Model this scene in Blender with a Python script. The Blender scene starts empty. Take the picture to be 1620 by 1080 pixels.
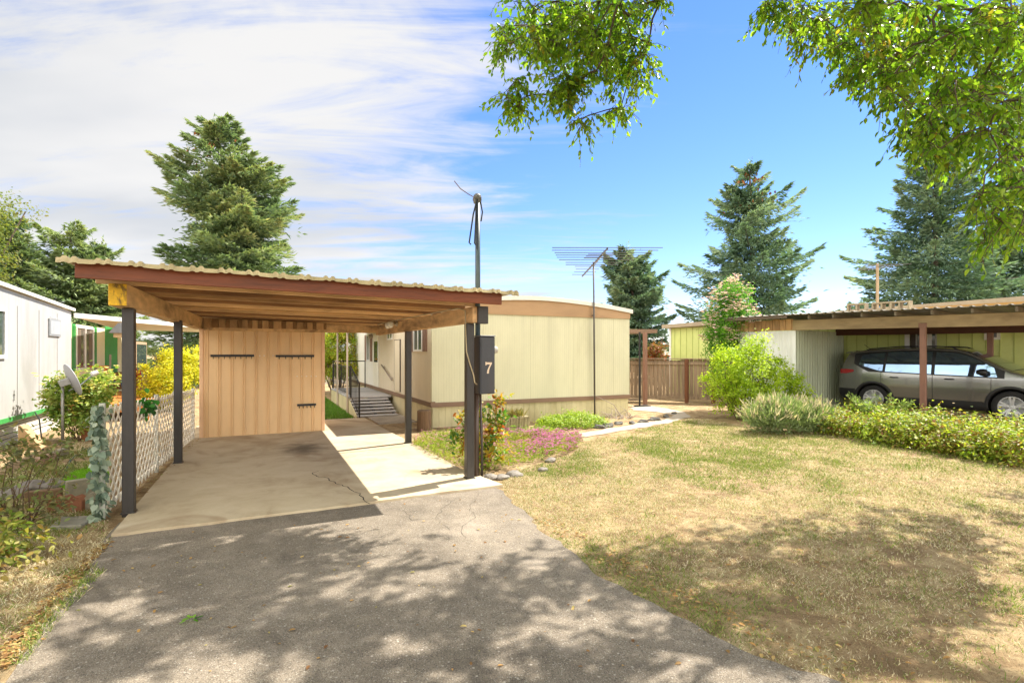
import bpy, bmesh, math, random
import numpy as np
from mathutils import Vector, Matrix, Quaternion
random.seed(7); RNG = np.random.default_rng(7)
R = math.radians
SC = bpy.context.scene
COL = SC.collection

# ---------------------------------------------------------------- camera, sky, sun, exposure
FPX, HOR, CAMH, YAW = 825.0, 558.0, 1.65, R(25.6)
cam = bpy.data.objects.new('camera', bpy.data.cameras.new('camera'))
COL.objects.link(cam)
cam.location = (0, 0, CAMH); cam.rotation_euler = (R(90), 0, -YAW)
cam.data.sensor_width = 36; cam.data.lens = FPX / 1620 * 36
cam.data.shift_y = (HOR - 540) / 1620
cam.data.clip_start = 0.05; cam.data.clip_end = 2000
SC.camera = cam
SC.view_settings.view_transform = 'Standard'; SC.view_settings.look = 'None'
SC.view_settings.gamma = 1.0; SC.view_settings.use_curve_mapping = False
EXPO = 2.15
SC.view_settings.exposure = EXPO
SUNV = Vector((1.67, .37, 2.30)).normalized()
SUN_EL = math.asin(SUNV.z); SUN_AZ = math.atan2(SUNV.x, SUNV.y)
sl = bpy.data.lights.new('sun', 'SUN'); sl.energy = 2.7; sl.angle = R(.5); sl.color = (1, .94, .83)
sun = bpy.data.objects.new('sun', sl); COL.objects.link(sun)
sun.rotation_euler = SUNV.to_track_quat('Z', 'Y').to_euler(); sun.location = (20, 5, 30)
SKY_S = .09

def lin(h):
    h = h.lstrip('#'); o = []
    for i in (0, 2, 4):
        c = int(h[i:i+2], 16) / 255
        o.append(c / 12.92 if c <= .04045 else ((c + .055) / 1.055) ** 2.4)
    return tuple(o)

class NT:
    """small helper for node trees"""
    def __init__(s, nt): s.nt = nt; s.N = nt.nodes; s.L = nt.links
    def n(s, t, **k):
        nd = s.N.new(t)
        for a, v in k.items(): setattr(nd, a, v)
        return nd
    def put(s, sock, v):
        if isinstance(v, bpy.types.NodeSocket): s.L.new(v, sock)
        elif isinstance(v, (tuple, list)) and len(v) == 3 and sock.type == 'RGBA': sock.default_value = (*v, 1)
        else: sock.default_value = v
    def math(s, op, a, b=0.0, c=0.0, clamp=False):
        m = s.n('ShaderNodeMath', operation=op, use_clamp=clamp)
        for i, v in enumerate((a, b, c)): s.put(m.inputs[i], v)
        return m.outputs[0]
    def vmath(s, op, a, b=(0, 0, 0)):
        m = s.n('ShaderNodeVectorMath', operation=op)
        s.put(m.inputs[0], a); s.put(m.inputs[1], b)
        return m.outputs['Value'] if op in ('DOT_PRODUCT', 'LENGTH') else m.outputs[0]
    def mix(s, f, a, b, blend='MIX'):
        m = s.n('ShaderNodeMix', data_type='RGBA', blend_type=blend)
        s.put(m.inputs[0], f); s.put(m.inputs[6], a); s.put(m.inputs[7], b)
        return m.outputs[2]
    def ramp(s, f, stops, interp='LINEAR'):
        r = s.n('ShaderNodeValToRGB'); cr = r.color_ramp; cr.interpolation = interp
        while len(cr.elements) < len(stops): cr.elements.new(.5)
        for e, (p, c) in zip(cr.elements, stops):
            e.position = p; e.color = (*c, 1) if isinstance(c, (tuple, list)) else (c, c, c, 1)
        s.put(r.inputs[0], f); return r.outputs[0]
    def map(s, v, scale=(1, 1, 1), loc=(0, 0, 0), rot=(0, 0, 0)):
        m = s.n('ShaderNodeMapping'); s.put(m.inputs[0], v)
        m.inputs['Scale'].default_value = scale; m.inputs['Location'].default_value = loc
        m.inputs['Rotation'].default_value = rot; return m.outputs[0]
    def noise(s, v, scale, detail=4, rough=.55, dist=0):
        n = s.n('ShaderNodeTexNoise'); s.put(n.inputs['Vector'], v)
        n.inputs['Scale'].default_value = scale; n.inputs['Detail'].default_value = detail
        n.inputs['Roughness'].default_value = rough; n.inputs['Distortion'].default_value = dist
        return n.outputs[0]
    def sm(s, f, a, b):
        m = s.n('ShaderNodeMapRange', interpolation_type='SMOOTHSTEP'); s.put(m.inputs[0], f)
        m.inputs[1].default_value = a; m.inputs[2].default_value = b; return m.outputs[0]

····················

» WRITTEN INSTRUCTION
Up to and including the line with "SKY_S = .09", copy the data above from its first line. Skip pictures.

» WRITTEN SOLUTION
Model this scene in Blender with a Python script. The Blender scene starts empty. Take the picture to be 1620 by 1080 pixels.
import bpy, bmesh, math, random
import numpy as np
from mathutils import Vector, Matrix, Quaternion
random.seed(7); RNG = np.random.default_rng(7)
R = math.radians
SC = bpy.context.scene
COL = SC.collection

# ---------------------------------------------------------------- camera, sky, sun, exposure
FPX, HOR, CAMH, YAW = 825.0, 558.0, 1.65, R(25.6)
cam = bpy.data.objects.new('camera', bpy.data.cameras.new('camera'))
COL.objects.link(cam)
cam.location = (0, 0, CAMH); cam.rotation_euler = (R(90), 0, -YAW)
cam.data.sensor_width = 36; cam.data.lens = FPX / 1620 * 36
cam.data.shift_y = (HOR - 540) / 1620
cam.data.clip_start = 0.05; cam.data.clip_end = 2000
SC.camera = cam
SC.view_settings.view_transform = 'Standard'; SC.view_settings.look = 'None'
SC.view_settings.gamma = 1.0; SC.view_settings.use_curve_mapping = False
EXPO = 2.15
SC.view_settings.exposure = EXPO
SUNV = Vector((1.67, .37, 2.30)).normalized()
SUN_EL = math.asin(SUNV.z); SUN_AZ = math.atan2(SUNV.x, SUNV.y)
sl = bpy.data.lights.new('sun', 'SUN'); sl.energy = 2.7; sl.angle = R(.5); sl.color = (1, .94, .83)
sun = bpy.data.objects.new('sun', sl); COL.objects.link(sun)
sun.rotation_euler = SUNV.to_track_quat('Z', 'Y').to_euler(); sun.location = (20, 5, 30)
SKY_S = .09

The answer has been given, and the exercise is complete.